3bis) Horaires, emploi du temps, vacances
Le principe 2) basé sur des modules assez courts et très nombreux implique un emploi du temps complexe, très malléable et un respect de cet emploi du temps très strict pour éviter l'absentéisme. Les moyens informatiques modernes permettent d'envisager cela sereinement. Fini l'emploi du temps papier avec de belles couleurs valable pour toute l'année; bonjour l'agenda électronique quasi obligatoire.
Afin d'obtenir de la souplesse, il semble exclu de garder les vacances fixes trimestrielles et/ou annuelles. A l'inverse, après chaque module, un petit congé de quelques jours pourrait être instauré. L'abandon des grandes vacances figées n'implique pas pour autant l'impossibilité de prendre des congés de 2 ou semaines d'affilée; en effet vu la répétition des modules dans l'année, il est possible de trouver le bon module intéressant à plusieurs dates de l'année. La période annuelle est préservée car elle est communément admise tant par les particuliers que par les entreprises.
Le schéma contenant des horaires de cours est le suivant: 1 journée de formé/formateur = 9 heures (dans laquelle i y a beaucoup d'exercices ou travaux pratiques !). 1 semaine = 4 jours soit 36h par semaine. Les 4 jours de cours sont mobiles dans la semaine de préférence afin qu'il y ait toujours une présence suffisante (au moins 25% des effectifs) du lundi au samedi. Seul le dimanche est repos hebdo obligatoire (concession selon moi aux habitudes). Le but du roulement sur 6 (ou 7) jours de la semaine est d'éviter les pointes dans l'utilisation des transports, de permettre à chacun d'accèder aux magasins, et aux administrations dans les heures ouvrables.

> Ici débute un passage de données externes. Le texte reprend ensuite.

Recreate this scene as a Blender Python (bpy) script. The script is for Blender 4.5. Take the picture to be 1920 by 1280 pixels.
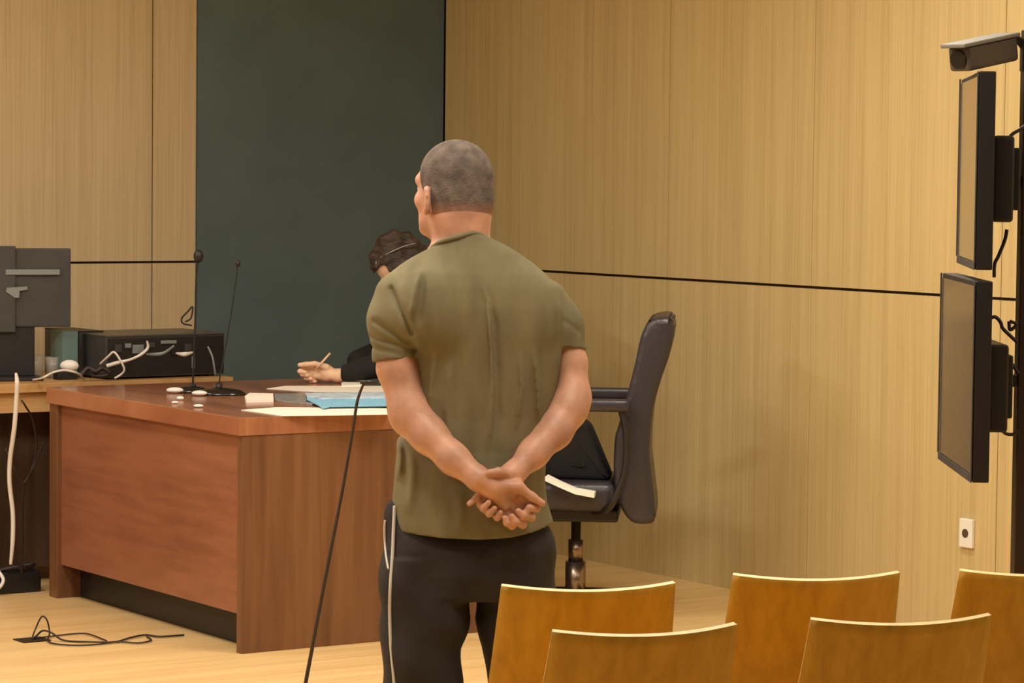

4) Diminuer le coût de la formation
Dans la mesure ou chaque élève participe à l'effort de formation de ses camarades, il y a une sorte de démultiplication de l'enseignement initial fourni par le professeur qui devient donc très efficace ... et peu cher ! La qualité de l'enseignement n'est pas diminuée par le principe 2), bien au contraire, il est probable que l'élève formateur se mette plus facilement au niveau de ses camarades.

C'était un peu long, je m'en excuse; mais je ne vois pas le moyen d'expliquer mon idée de 'réforme' en moins de mots.